Any soundtrack collector who's played the 49 minute Reprise album of Brion's score and not seen the 3 hour long movie can have little understanding about what they're listening to. Tracks lasting over 10 minutes are a rarity in film music, and yet there are 2 of them alongside others generally over 4 minutes. In fact, although the album is a terrific listen, it's a bit of mis-representation of the film. There the cues are much longer!

At any given time during the film's internal timeframe there are as many as 6 independent story threads being intertwined. When initially edited together, the picture must have been the driest viewing experience imaginable. To turn the sound off while watching the picture makes many sections look like someone is playing with your remote control and channels are being flicked between at random. The director's craftsmanship is therefore to be congratulated in several capacities. As the documentary accompanying this DVD presentation explains, Anderson conceived this film with a very specific approach to music from the start.

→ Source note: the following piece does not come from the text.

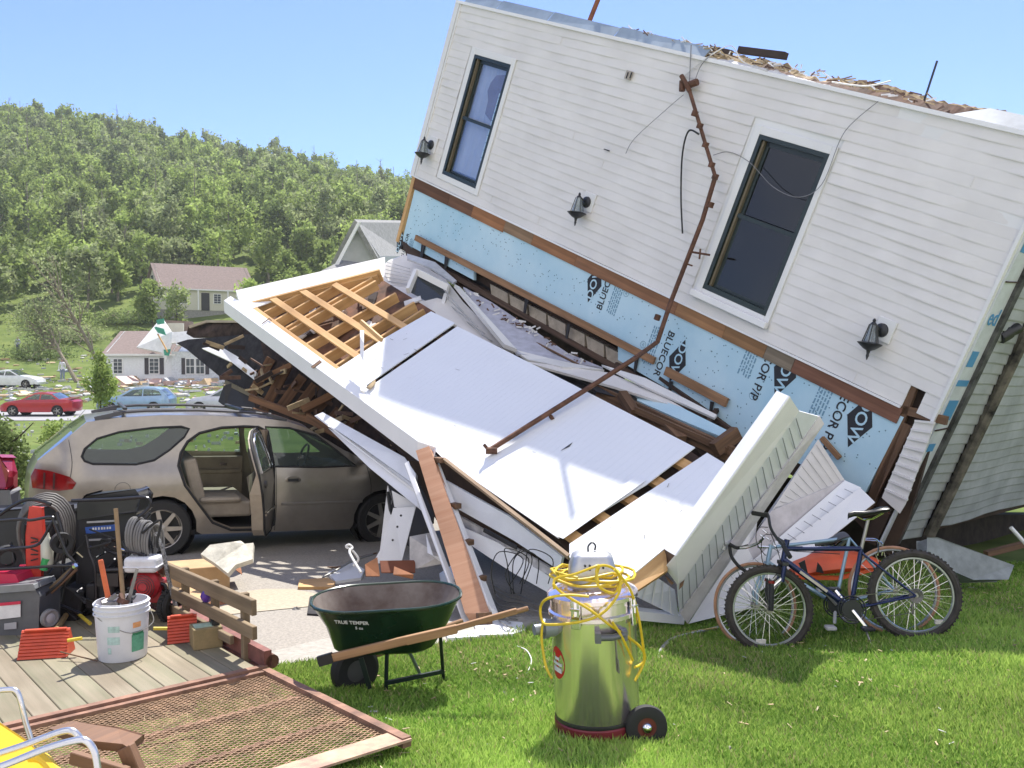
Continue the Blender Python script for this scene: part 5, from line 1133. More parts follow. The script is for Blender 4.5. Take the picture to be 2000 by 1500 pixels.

The only musical incongruity on the album is the 44 second long 4th track, "wdkk theme". It's an upbeat jazzy quiz show opener, and ought really to have been sequenced first or last so as not to interrupt the album's flow. This piece was written and recorded during the shooting of the movie so as to be used in playback during the scenes taking place around Jimmy Gator (Philip Baker Hall) and Stanley (Jeremy Blackman) respectively hosting and taking part in the popular 'What Do Kids Know?' TV hit. Anderson scheduled the recording of this all together, so as to maintain the actor's momentum and also have video playback on TV screens in the background of the other character's sequences. Those other sequences were then shot in bulked together isolation themselves.

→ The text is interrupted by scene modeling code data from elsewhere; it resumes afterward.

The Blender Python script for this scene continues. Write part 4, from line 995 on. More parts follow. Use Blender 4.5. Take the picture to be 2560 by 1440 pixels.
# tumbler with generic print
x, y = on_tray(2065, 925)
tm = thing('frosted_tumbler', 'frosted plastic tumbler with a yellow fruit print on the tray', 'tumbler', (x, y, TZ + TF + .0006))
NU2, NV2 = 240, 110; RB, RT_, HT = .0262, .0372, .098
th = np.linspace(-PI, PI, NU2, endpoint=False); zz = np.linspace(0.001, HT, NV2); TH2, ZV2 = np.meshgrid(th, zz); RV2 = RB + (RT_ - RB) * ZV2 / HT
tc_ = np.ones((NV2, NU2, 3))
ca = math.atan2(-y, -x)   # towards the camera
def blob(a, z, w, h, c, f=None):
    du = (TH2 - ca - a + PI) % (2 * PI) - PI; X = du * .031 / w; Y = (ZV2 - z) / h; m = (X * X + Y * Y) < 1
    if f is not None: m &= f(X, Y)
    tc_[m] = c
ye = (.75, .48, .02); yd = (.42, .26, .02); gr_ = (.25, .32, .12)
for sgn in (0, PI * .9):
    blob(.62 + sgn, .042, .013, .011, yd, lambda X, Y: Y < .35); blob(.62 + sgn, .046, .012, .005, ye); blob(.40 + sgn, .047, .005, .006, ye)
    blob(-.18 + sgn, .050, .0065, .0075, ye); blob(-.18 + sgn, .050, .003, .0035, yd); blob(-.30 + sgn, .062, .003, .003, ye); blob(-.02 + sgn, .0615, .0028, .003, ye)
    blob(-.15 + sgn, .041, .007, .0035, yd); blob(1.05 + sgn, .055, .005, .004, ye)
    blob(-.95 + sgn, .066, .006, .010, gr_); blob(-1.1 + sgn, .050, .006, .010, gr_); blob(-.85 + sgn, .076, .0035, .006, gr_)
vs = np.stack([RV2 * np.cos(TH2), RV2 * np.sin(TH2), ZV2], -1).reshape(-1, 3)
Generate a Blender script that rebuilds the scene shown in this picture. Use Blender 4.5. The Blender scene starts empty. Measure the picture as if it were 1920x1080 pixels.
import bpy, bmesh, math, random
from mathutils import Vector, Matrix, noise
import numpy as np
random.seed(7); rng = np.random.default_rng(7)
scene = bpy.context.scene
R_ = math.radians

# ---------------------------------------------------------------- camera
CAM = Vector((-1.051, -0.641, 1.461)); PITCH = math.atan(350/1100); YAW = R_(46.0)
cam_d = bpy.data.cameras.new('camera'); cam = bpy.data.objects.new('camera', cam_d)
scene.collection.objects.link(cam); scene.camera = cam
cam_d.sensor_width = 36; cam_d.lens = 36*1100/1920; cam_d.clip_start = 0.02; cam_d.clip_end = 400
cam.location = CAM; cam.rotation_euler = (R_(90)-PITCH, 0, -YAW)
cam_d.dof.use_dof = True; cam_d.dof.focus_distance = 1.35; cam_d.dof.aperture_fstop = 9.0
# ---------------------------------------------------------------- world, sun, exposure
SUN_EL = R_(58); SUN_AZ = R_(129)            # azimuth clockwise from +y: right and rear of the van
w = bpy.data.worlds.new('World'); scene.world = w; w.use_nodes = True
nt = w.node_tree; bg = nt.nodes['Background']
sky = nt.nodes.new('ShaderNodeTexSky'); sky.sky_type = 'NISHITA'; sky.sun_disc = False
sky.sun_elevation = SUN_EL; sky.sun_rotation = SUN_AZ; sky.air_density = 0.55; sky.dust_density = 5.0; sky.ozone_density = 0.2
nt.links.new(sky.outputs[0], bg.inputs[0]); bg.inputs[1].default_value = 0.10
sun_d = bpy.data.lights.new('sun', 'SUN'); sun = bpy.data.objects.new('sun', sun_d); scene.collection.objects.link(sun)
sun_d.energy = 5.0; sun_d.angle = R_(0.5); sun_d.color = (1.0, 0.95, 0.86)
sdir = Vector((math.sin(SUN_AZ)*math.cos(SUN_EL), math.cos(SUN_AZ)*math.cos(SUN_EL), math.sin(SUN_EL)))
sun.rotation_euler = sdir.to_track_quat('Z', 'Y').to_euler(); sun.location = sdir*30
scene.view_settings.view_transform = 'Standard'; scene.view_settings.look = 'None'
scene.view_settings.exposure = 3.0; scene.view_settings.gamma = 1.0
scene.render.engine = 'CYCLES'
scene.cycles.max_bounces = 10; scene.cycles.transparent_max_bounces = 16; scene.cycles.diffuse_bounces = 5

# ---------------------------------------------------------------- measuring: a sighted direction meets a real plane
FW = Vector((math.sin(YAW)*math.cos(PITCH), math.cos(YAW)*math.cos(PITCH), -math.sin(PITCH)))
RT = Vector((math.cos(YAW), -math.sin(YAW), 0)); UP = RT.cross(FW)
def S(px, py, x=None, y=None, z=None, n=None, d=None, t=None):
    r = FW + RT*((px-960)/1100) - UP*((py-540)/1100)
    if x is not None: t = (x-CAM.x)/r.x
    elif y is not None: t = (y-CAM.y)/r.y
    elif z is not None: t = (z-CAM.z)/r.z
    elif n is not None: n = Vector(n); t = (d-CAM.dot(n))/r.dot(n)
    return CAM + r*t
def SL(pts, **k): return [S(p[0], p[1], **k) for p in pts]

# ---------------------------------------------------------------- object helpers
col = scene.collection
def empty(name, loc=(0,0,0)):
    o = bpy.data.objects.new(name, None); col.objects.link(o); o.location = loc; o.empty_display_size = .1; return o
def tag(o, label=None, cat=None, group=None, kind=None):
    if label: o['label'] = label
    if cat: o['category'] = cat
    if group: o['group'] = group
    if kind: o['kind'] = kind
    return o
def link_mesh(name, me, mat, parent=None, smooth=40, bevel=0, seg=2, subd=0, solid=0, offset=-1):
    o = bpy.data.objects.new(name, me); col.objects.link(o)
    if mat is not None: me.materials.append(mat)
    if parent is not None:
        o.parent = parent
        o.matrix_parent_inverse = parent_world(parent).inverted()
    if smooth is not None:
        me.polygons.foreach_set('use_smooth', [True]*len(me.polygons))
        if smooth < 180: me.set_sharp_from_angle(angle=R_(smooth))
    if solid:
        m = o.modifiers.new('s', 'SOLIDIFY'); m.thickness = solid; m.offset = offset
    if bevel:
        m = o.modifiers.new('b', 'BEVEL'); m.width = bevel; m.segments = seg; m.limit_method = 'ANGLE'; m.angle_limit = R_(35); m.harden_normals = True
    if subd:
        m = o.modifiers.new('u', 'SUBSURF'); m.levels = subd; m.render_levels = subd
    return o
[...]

Composer Brion was asked for 'something slow but fast, scary but romantic, sad and happy, is this possible?' Their working relationship once the film was cut together stemmed from Anderson gesticulating with his hands to articulate the emotion he wanted carried across these sequences now they had been blown apart and inter-cut with one another. So off Brion went to compose to these uniquely unorthodox methodologies.

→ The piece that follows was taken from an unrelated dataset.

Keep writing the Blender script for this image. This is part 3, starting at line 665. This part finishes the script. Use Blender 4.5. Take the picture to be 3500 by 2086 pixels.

Meantime, Anderson had fallen in love with, and a deal had been struck for songs by Aimee Mann. In the film's most controversial sequence, Anderson's pre-conceived musical approach is illustrated at a far higher volume level than most of Brion's mix-challenged score. All the principal characters suddenly burst into a Mann song. In a far more universally appreciable manner than the music, this technique explains that it's all one grand interconnected story. Operatic if you will.

Brion's score performed exactly the same function throughout the film at greater length, but sadly (as hinted at above) it's oftentimes buried under dialogue and sound effect. Other sourced songs are allowed to do the reverse, to actually swallow the principal soundtrack layer of dialogue, such as to illustrate Claudia's drug-fuelled hearing problems. When the score is allowed to shine it can be perceived as something almost waltz-like or certainly cyclic in design. It revolves around itself in the same way as the editing pattern which deals with each independent sub-story thread by turns.

The film won and was nominated for numerous international awards, but noticeably none for music. It would be interesting to see critical opinion of the film if presented with the piece devoid of music. Not only is this a fantastic demonstration of the technical and emotional contribution a score makes to a film, it's also a classic example of the craft being maligned as an invisible artform.